Isn't innovation and competition wonderful?
4x4 leads me to believe 4 quad-core procs, which would be obscene! Still, dual dual-core procs is pretty impressive.
We're running dual dual-core Xeon procs in our Exchange clusters, and they can't be TOUCHED by apps. They just hum along. It'll be a couple years before they can build apps to utilize all that processing.
Nonsense. Video editing can use all the horsepower you could imagine.
AMD is a bit down this week, but in the long run, having separate memory channels will win, and Intel will be forced to play catchup again.
So I think you would not be interested in a P2 350 I have laying around.
For less than ten bucks,
my four by four platform does
text and graphics but
doesn't have advanced
connectivity. I don't
get hack attacks, though . . .
Yup, the pendulum has swung in Intels favor at the moment, but I trust AMD will be hard at work to regain the lead. AMD's memory architecture is superior above 4 cores, they should get the lead back in that stage, or at least be at the same level as Intel with their large caches. Then again, Intel apparently has another memory scheme which will entail groups of 8 processors at a time... WHEW! Ain't competition grand?
The article also claims all this firepower can be had for less than a grand.
Sun makes an 8 core chip-
Each core can run 4 independant threads
showing system statistics - it sees 32 processors-
system runs at @ 95 watts
This is the T1 chip- t1000/t2000 servers since the chip
runs at 1Ghz or 1.2Ghz a single job looks slow-
as an email server or web server-it runs great
I'm in the market for a new home computer.

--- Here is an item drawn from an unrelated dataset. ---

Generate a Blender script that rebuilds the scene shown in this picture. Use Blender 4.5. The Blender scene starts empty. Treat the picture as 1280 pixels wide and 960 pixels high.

I'm using a 1996 upgraded P3. This info is helpful.
I'm currently testing Dell's new 690 with 64GB ram on it. Talk about smoking performance!
Is that a Dell PowerEdge 6900? Dell server model numbers are four-digit. ...or did you mean something different with the "690"?
We deal with HP's Intel branded ProLiant stuff through our vendor. If I had my druthers, we'd go Opteron, but I do what I'm told.
And yes, I'm aware that graphics and video editing programs can suck up horsepower, but I'm thinking more from a business application standpoint. I don't think a single SAP front-end server could bog down a quad proc dual core system.
And yes, I'm also aware of the other processing powers out there. From a practicality standpoint, and being the server proposal guru for my company, I deal in dual/quad proc single core server systems. We have absolutely nothing that could utilize or justify payment for an 8 processor dual core configuration. Clustered dual proc single core systems are de rigeur in my build specs for heavy-duty stuff.
Bookmarking because I love this stuff. PREDICTION: We are heading into a new tech-boom, and that is just cool.
Intel already has a quad core in the works. I would not place bets on Intel being pushed off the "top dog" CPU spot for a while.